7. erm... i think that should cover it?
Blood, Sweat & Flux. Pedals made with lasers and real wires!

aeromike9

Thanks for all of the great info! This is the schematic to the one I am wanting to build:   http://www.muzique.com/tech/bipolar7.gif
In the schematic, R5 is a 10K resistor, R8 is a jumper, and R10 is the volume pot.  I am just learning how to read schematics, so I am having trouble figuring out how to wire R10.  It looks like one lug is going to the Out1 terminal which is connected to C2 and another to ground, but that is about as far as I can get.

darron

oh cool. so you've already got the values you need. the schematic you just liked to isn't really a rangemaster, but it does the same trick (:

regarding the pot, if you were looking at it with the shaft pointing up towards you, the signal from C2 would connect to the lug on the right hand side. the output to the bypass switch and/or output jack would connect to the middle, and earth would connect to the left.
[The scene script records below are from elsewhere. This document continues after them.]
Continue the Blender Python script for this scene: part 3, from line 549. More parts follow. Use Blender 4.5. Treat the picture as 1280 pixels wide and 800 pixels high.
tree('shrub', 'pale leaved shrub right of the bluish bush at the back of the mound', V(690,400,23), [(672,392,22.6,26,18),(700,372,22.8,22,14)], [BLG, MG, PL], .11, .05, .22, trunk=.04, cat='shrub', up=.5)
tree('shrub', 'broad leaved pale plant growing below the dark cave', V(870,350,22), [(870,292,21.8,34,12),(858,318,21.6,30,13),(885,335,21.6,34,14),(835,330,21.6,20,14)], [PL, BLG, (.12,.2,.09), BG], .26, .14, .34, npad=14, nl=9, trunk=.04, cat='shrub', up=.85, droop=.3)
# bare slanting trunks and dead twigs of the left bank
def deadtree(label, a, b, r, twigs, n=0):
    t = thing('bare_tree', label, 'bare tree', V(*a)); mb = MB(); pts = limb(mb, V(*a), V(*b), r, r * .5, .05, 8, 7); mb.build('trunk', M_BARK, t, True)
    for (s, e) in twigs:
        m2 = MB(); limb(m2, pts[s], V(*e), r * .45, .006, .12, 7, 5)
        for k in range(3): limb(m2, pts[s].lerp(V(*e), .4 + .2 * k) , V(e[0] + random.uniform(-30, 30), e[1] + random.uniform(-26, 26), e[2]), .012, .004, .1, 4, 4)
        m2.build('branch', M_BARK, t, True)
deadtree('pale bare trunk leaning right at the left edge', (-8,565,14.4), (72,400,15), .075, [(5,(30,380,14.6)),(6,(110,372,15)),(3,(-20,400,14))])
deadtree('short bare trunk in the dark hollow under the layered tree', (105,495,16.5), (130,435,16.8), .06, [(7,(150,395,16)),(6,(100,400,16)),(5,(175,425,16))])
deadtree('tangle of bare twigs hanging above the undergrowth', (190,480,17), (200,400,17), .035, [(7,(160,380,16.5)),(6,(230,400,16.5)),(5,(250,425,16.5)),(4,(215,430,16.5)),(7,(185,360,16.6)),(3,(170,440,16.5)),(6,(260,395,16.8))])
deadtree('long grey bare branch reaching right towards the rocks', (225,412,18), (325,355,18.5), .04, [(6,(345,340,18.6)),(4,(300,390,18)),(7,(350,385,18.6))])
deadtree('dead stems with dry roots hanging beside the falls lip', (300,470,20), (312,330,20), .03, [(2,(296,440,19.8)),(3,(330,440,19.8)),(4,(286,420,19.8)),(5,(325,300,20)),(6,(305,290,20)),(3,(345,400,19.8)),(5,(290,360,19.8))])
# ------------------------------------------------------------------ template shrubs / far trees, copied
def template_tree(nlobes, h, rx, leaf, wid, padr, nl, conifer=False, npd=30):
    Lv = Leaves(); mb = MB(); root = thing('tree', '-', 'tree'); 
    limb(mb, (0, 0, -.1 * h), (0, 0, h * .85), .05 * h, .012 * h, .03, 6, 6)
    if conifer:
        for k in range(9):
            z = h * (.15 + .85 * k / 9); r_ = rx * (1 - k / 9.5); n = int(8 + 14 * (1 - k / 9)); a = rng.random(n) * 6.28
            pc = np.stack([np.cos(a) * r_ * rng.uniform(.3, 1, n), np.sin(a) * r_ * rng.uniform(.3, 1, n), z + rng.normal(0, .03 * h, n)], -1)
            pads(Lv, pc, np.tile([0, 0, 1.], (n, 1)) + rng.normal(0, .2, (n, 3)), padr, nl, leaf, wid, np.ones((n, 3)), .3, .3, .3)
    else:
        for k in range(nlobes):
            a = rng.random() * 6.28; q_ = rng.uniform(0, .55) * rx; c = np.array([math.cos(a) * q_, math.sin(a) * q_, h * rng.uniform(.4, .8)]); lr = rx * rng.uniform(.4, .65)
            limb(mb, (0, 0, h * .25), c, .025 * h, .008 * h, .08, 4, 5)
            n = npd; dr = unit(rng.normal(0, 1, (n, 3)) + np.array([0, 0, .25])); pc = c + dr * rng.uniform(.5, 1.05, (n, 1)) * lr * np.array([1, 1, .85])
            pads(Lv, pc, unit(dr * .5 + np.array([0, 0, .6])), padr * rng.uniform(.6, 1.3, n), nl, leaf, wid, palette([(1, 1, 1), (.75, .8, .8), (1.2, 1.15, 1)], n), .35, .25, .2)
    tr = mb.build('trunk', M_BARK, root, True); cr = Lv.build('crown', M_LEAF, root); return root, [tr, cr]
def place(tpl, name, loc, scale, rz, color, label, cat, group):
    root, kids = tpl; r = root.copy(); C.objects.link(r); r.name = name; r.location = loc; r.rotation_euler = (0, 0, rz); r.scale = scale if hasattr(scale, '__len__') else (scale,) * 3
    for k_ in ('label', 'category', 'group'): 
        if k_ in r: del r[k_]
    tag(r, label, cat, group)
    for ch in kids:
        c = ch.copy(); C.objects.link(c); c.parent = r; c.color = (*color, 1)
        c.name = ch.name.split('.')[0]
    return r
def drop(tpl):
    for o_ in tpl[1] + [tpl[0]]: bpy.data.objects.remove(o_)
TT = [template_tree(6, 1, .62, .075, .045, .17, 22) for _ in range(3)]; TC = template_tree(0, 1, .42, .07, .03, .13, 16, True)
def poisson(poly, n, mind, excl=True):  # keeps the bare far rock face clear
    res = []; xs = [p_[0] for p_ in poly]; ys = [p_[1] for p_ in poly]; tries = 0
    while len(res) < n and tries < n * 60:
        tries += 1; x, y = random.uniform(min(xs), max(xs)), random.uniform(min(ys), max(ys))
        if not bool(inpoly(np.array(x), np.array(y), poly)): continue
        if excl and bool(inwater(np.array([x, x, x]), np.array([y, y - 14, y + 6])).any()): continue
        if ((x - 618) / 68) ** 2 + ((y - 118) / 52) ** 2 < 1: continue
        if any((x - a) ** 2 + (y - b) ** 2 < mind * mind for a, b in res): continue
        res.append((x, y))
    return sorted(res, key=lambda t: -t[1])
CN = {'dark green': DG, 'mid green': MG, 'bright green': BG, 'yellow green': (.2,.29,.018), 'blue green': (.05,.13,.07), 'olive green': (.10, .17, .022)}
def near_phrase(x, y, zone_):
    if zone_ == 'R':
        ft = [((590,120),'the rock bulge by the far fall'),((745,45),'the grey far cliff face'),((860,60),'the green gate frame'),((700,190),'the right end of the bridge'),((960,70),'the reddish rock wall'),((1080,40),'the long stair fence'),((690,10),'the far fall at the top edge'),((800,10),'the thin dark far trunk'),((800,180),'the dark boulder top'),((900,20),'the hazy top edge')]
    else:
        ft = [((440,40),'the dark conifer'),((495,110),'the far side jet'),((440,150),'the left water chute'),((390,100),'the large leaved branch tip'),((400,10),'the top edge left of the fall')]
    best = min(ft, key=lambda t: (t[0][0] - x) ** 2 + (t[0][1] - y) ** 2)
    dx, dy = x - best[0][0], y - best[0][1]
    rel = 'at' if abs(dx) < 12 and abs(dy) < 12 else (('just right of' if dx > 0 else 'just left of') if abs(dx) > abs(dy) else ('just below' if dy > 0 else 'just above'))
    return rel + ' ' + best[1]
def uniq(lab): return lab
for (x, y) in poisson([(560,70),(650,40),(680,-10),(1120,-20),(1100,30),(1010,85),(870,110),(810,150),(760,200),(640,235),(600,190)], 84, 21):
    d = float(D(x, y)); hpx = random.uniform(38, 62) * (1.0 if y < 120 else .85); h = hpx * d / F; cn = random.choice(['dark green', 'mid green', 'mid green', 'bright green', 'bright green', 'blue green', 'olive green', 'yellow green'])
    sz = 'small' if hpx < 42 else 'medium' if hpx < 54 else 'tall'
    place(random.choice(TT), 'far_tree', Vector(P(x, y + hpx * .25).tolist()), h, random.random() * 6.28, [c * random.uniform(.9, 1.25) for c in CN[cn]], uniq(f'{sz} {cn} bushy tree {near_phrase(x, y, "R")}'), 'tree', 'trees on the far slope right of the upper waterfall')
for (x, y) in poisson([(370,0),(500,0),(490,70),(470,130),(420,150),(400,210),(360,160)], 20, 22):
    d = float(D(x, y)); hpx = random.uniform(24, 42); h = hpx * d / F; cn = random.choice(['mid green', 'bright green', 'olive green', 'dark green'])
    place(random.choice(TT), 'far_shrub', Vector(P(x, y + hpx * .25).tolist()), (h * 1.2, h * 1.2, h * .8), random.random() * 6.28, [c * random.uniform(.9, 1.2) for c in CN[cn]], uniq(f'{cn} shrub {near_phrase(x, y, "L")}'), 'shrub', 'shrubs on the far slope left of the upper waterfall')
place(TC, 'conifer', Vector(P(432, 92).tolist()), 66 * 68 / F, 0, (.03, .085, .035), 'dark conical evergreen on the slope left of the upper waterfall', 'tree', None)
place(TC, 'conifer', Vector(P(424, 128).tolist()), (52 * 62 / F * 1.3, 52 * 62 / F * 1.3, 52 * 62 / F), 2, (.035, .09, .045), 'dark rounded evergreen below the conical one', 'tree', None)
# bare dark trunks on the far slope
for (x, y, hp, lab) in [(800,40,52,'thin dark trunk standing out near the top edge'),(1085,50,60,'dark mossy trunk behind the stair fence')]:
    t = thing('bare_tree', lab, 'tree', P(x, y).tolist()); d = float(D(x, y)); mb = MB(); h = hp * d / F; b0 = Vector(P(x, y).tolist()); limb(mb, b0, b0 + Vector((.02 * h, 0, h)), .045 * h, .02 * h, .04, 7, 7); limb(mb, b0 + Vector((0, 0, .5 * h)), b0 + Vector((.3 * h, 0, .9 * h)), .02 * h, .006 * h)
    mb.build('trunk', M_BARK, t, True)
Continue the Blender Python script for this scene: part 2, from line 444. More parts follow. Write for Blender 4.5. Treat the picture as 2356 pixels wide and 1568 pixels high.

if you try to imagine it, the signal that will go to your amplifier is connected to the middle wiper lug of the pot. as you turn the pot clockwise the wiper moves closer to the circuit's output which is booster. as you turn it anti-clockwise the wiper moves closer to ground which is 0V, so that's a signal mute. anything in the middle will select the volume between the two.'

don't forget to run this circuit off a battery or it's own power supply because the ground is flipped, so if you tried to plug it in with other pedals AND you were using the same power supply between them you'd cause a short. it's not a very power consumptive circuit too which is nice (:
Blood, Sweat & Flux. Pedals made with lasers and real wires!

aeromike9

Thanks a million for the help darron!  That is exactly the info I needed.

aeromike9

One more question. There is only one ground pad on the PCB, so should:

1. The pot be connected to the ground pad on the pcb?  Then where would the jacks be grounded to?

2. Or should the jacks be connected to the pad on the pcb, and the pot grounded to one of the jacks.

Thanks again.   

darron

as long as all of your ground meet in the end, it will work.

so you need to connect the grounds together for:

the two audio jacks sleeve's (which will ground to the enclosure too)
the battery ground
the board ground
the pot ground.

(anything else like the LED ground if you have one, switch ground if you have one)

i'd probably have them all star from the input audio jack's sleeve ground.

also, if you want to have the unit turn off when nothing is plugged, wire the battery ground to the input jack's ring instead of sleeve, so a mono plug would short the ring and the sleeve and turn it on when plugged in.
Blood, Sweat & Flux. Pedals made with lasers and real wires!